No sooner had the state government started the project, locals, seers and tribals began opposing construction and demanding the project’s relocation. “The Om-shaped hills is a sacred place for Hindus as it is among the three jyotirlingas of the state and it should remain untouched,” said Munindar Das Kabir, a seer who has been living there of a decade. “It’s a sacred hill mentioned in our Vedas and digging it up with a JCB is amounting to hurting religious sentiments. The BJP claims to be a pro-Hindu government, but only to get votes.”

Abhay Jain, president of the Bharat Hitraksha Abhiyan who quit the RSS almost a decade ago, pointed out that for the construction of the statue, around 4,000 trees would be felled on the hill top, besides the hill itself is being dug up to create a base for the statue.
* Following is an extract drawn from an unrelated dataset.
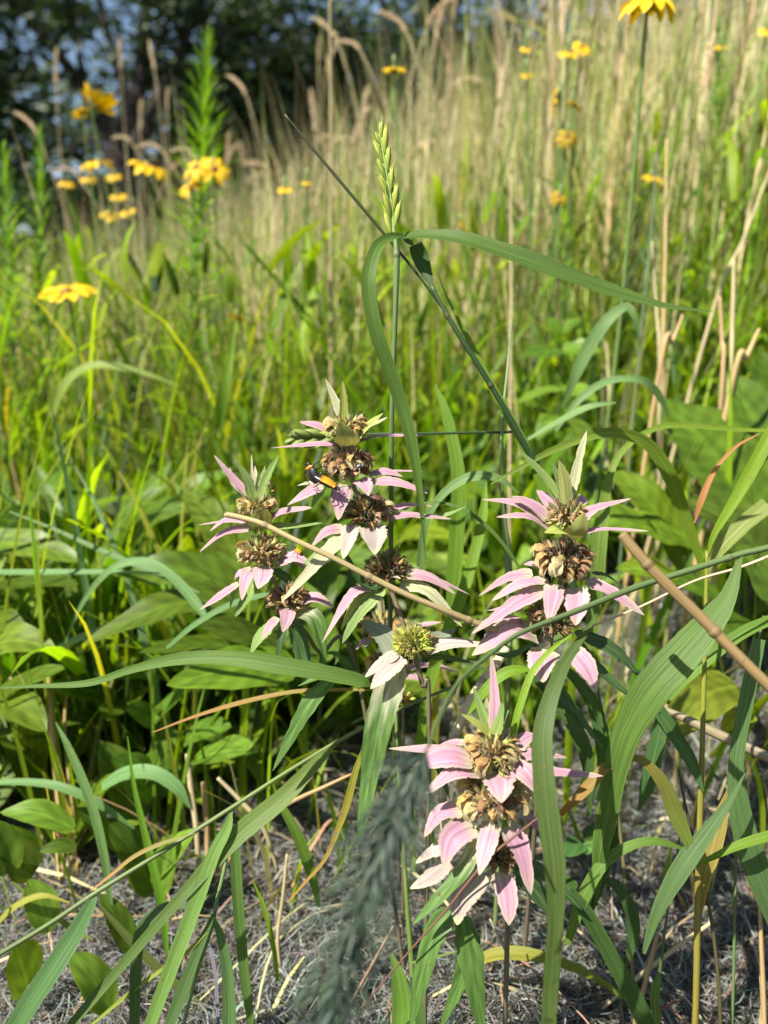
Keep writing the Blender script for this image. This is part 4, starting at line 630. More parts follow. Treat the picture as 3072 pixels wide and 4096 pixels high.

This, he said, will alter the shape of the hill whose structure resembles an ‘Om’.

“We are not opposing the project itself; the statue should be constructed but just not on the Mandhata hill. We are staunch supporters of the Hindu faith but not the Hindutva propagated with political interests. We firmly believe in the teachings of Advaita Vedanta but not at the cost of destroying the natural aura of the religious place and a sacred site,” Jain added.

Jain has also published a seven-page magazine to highlight their struggle and the damage done to the hill during construction.
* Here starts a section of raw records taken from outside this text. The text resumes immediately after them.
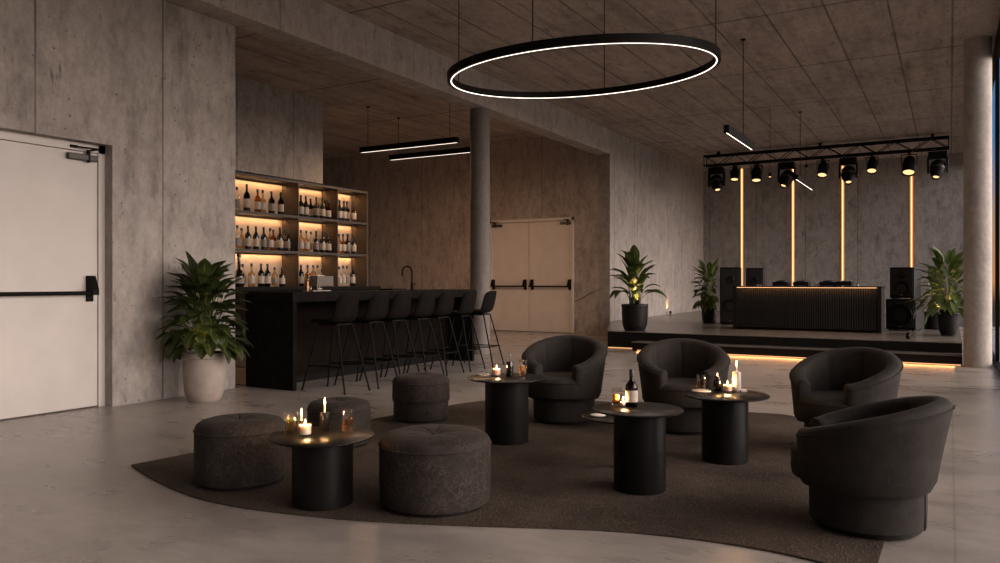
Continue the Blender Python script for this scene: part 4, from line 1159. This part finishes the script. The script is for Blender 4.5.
def pot_on_stage(ul, ur, vf): return DRUM(ul, ur, vf, HS)
a = pot_on_stage(621.5, 648, 331.2)
plant('potted_plant', (a[0], a[1], HS), 'long-leaved plant in a tall black pot at the left corner of the stage', (a[2] * .82, a[2], .5, .004), 'pot_black', 50, 1.12, .56, .46, .185, 'fountain', 'leaf_stage', None, 11, 0, [(.1, -.1, .55), (.08, -.08, .62)])
u1 = uplight(a[0] + .1, a[1] - .1, HS + .475, 'little spotlight glowing in the soil of the tall black stage pot', 26, (-.25, .15, 1), 'pot_uplight')
a = pot_on_stage(701.5, 717, 323.2)
plant('potted_plant', (a[0], a[1], HS), 'bushy plant in a dark pot in the far left corner beside the tall speaker', (a[2] * .8, a[2], .33, .004), 'pot_black', 95, .95, .5, .3, .12, 'bush', 'leaf_stage', lambda v: v.y > 10 and (v - Vector((a[0], a[1], v.z))).dot(Vector((S3, .5, 0))) < .27, 5, .1, [(.05, -.1, .38), (.045, -.1, .44)])
uplight(a[0] + .05, a[1] - .1, HS + .31, 'little spotlight glowing under the leaves of the far corner plant', 12, (-.1, .0, 1), 'pot_uplight')
a = pot_on_stage(937.5, 958.5, 336.2)
plant('potted_plant', (a[0], a[1], HS), 'broad green plant in a round black pot on the right of the stage', (a[2] * .7, a[2], .37, .003), 'pot_black', 105, 1.02, .6, .33, .13, 'bush', 'leaf_stage', lambda v: v.x < .5 and (v - Vector((a[0], a[1], v.z))).dot(Vector((S3, .5, 0))) > -.5, 21, .08, [(.04, -.1, .42), (-.08, -.06, .42), (.035, -.09, .48), (-.1, -.05, .48)])
uplight(a[0] + .04, a[1] - .1, HS + .35, 'little spotlight shining up through the right stage plant', 28, (-.1, .1, 1), 'pot_uplight')
uplight(a[0] - .08, a[1] - .06, HS + .35, 'second small spotlight in the pot of the right stage plant', 18, (-.5, .2, 1), 'pot_uplight')
x, y = AT(934, 15.2)
r = plant('potted_plant', (x, y, HS), 'smaller plant in a square-shouldered dark pot behind the right stage plant', (.17, .17, .34, .002), 'pot_black', 26, .8, .5, .42, .11, 'fountain', 'leaf_stage', lambda v: v.x < .5 and (v - Vector((x, y, v.z))).dot(Vector((S3, .5, 0))) > -.22, 31)

# ------------------------------------------------------------------ dusk sky, glowing low in the west
wd = bpy.data.worlds.new('dusk'); bpy.context.scene.world = wd; wd.use_nodes = True
nt = wd.node_tree; nt.nodes.clear(); out = nt.nodes.new('ShaderNodeOutputWorld')
tc = nt.nodes.new('ShaderNodeTexCoord').outputs['Generated']
sep = N(nt, 'ShaderNodeSeparateXYZ', {0: tc})
z = sep.outputs[2]
sky = RAMP(nt, MATH(nt, 'ADD', MATH(nt, 'MULTIPLY', z, .5), .5), [(.0, (.03, .026, .024)), (.488, (.05, .04, .035)), (.5, (.62, .27, .09)), (.535, (.4, .26, .17)), (.575, (.06, .2, .4)), (.75, (.03, .1, .24)), (1, (.012, .035, .09))])
wdir = Vector((.93, .2, .24)).normalized()
dt = N(nt, 'ShaderNodeVectorMath', {0: tc, 1: tuple(wdir)}, operation='DOT_PRODUCT').outputs['Value']
gl = MATH(nt, 'POWER', MATH(nt, 'MAXIMUM', dt, 0.0), 5.0)
up = RAMP(nt, z, [(0.0, .12), (.03, 1.0)])
gl = MATH(nt, 'MULTIPLY', gl, up)
bg1 = N(nt, 'ShaderNodeBackground', {'Color': sky, 'Strength': 1.0})
bg2 = N(nt, 'ShaderNodeBackground', {'Color': (1, .835, .75, 1), 'Strength': MATH(nt, 'MULTIPLY', gl, 13.3)})
ad = N(nt, 'ShaderNodeAddShader', {0: bg1.outputs[0], 1: bg2.outputs[0]})
nt.links.new(ad.outputs[0], out.inputs[0])

# ------------------------------------------------------------------ camera and view
cam = bpy.data.cameras.new('camera'); co = bpy.data.objects.new('camera', cam); C.objects.link(co)
cam.sensor_width = 36; cam.lens = 36 * F / 1000; cam.clip_start = .05
co.location = (0, 0, H); co.rotation_euler = (radians(90), 0, radians(30))
sc = bpy.context.scene; sc.camera = co
sc.view_settings.view_transform = 'Standard'; sc.view_settings.look = 'None'; sc.view_settings.gamma = 1
sc.view_settings.use_curve_mapping = False; sc.view_settings.exposure = 0.0
sc.cycles.use_denoising = True
sc.cycles.sample_clamp_indirect = 4
sc.cycles.max_bounces = 8; sc.cycles.transparent_max_bounces = 16
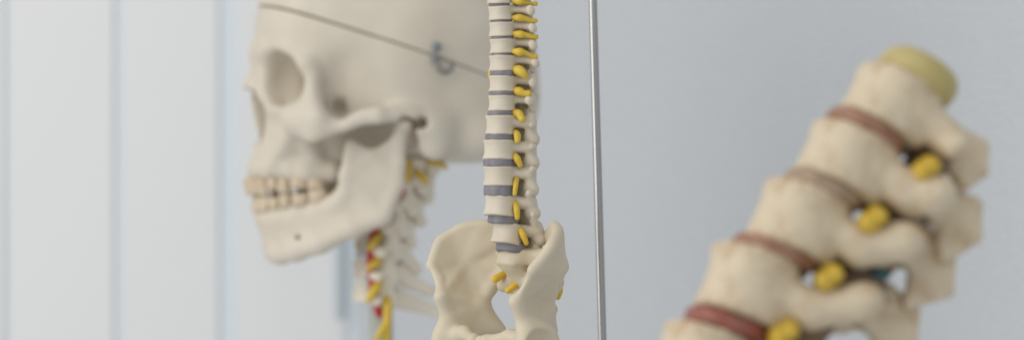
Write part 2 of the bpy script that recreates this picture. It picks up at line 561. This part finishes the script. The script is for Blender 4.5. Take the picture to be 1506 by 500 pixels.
# jaw
j = Field((-92, -2, -90), (24, 74, 16), 0.9)
low = [S(407, 368, 3), S(413, 371, 11), S(436, 369, 22), S(472, 357, 32), S(520, 336, 41), S(562, 319, 46)]
lr = [7, 6.8, 6, 5.6, 5, 4.4]
up = [S(388, 320, 3), S(395, 320, 11), S(412, 319, 18), S(436, 316, 23.5), S(466, 309, 28), S(504, 294, 35)]
ur = [4.6, 4.6, 4.8, 5.2, 5.6, 4.6]
j.chain(low, lr, 4); j.chain(up, ur, 4)
for i in range(5):
    r = .78 * min(lr[i], ur[i])
    j.add(tri(low[i], low[i + 1], up[i], r), 4); j.add(tri(low[i + 1], up[i + 1], up[i], r), 4)
j.add(cap(S(401, 352, 0), S(409, 371, 0), 6.5, 6.8), 5)
cor, notch, neck, post, gon, ant, base = S(515, 212, 47), S(548, 229, 48), S(588, 201, 51), S(585, 270, 49), S(566, 318, 46.5), S(509, 258, 44), S(503, 290, 38)
for t in ((cor, notch, ant), (notch, neck, post), (notch, post, ant), (ant, post, gon), (ant, gon, base), (base, gon, low[4]), (base, low[4], up[4])):
    j.add(tri(*t, 3.1), 3)
j.add(cap(cor, ant, 2.8, 3.6), 3); j.chain([ant, S(511, 276, 41), S(497, 299, 36.5), S(474, 309, 30)], [3.7, 4, 4.6, 5], 4)
j.add(cap(neck, S(594, 184, 53), 4, 4), 4)
j.add(cap(S(594, 183, 46), S(595, 183, 59), 4.6), 3)
j.chain([neck, S(588, 240, 50), post, gon], [3.8, 3.6, 3.8, 4.2], 3)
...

To raise the issue, seers and members of Bharat Hitraksha Abhiyaan, an Indore-based NGO, met culture minister Usha Thakur in the first week of May, demanding relocation of the project.

When the meeting did not go well, to drum up support, locals, seers and NGOs launched signature campaigns in various districts. Between April and June, signature campaigns were held in in Khargone, Gwalior, Indore, Bhopal and Omkareshwar. This was followed by a 90-km foot march from Indore to Omkareshwar and protests outside the office of Khandwa district collector Anoop Singh, Indore commissioner Pawan Kumar and in the state capital Bhopal.

With over 50,000 signatures, the NGO sent a memorandum to Prime Minister Narendra Modi opposing construction on the sacred hill and seeking his intervention.

Under the banner of the ‘Omkar Parvat Sangharsh Samiti, a group of locals and tribals have been also sitting on a hunger strike. The residents have joined the protest after the Khandwa district administration razed 12 homes and another 12 structures including ashrams after identifying them as illegal.

To raise their issue in Bhopal, the devotees and seers ran a two-day signature campaign before launching a protest at Roshanpura Square on the afternoon of June 7. Over 50 devotees and seers who were protesting peacefully with placards saying “Hinduo ke dharmik asthal ko tutne se bachayein” or “Dharmik sthal ko picnic spot na banayein” were forcefully removed by the police.

Speaking on the project, a government official said that only 100-odd trees had been cut so far for the approach road, while 36 hectares of land is being acquired for planting 30,000 trees for which tenders are being floated.

The officer further said, “Mandhata hill is spread across 260 hectares while 11.5 hectares in total is to be acquired for the construction of the statue and museum. That is about 5% of the total area. It will only be on one part of the hill. There is no damage to either the parikrama path taken by devotees or the general structure.”

Kashif Kakvi is a journalist with Newsclick.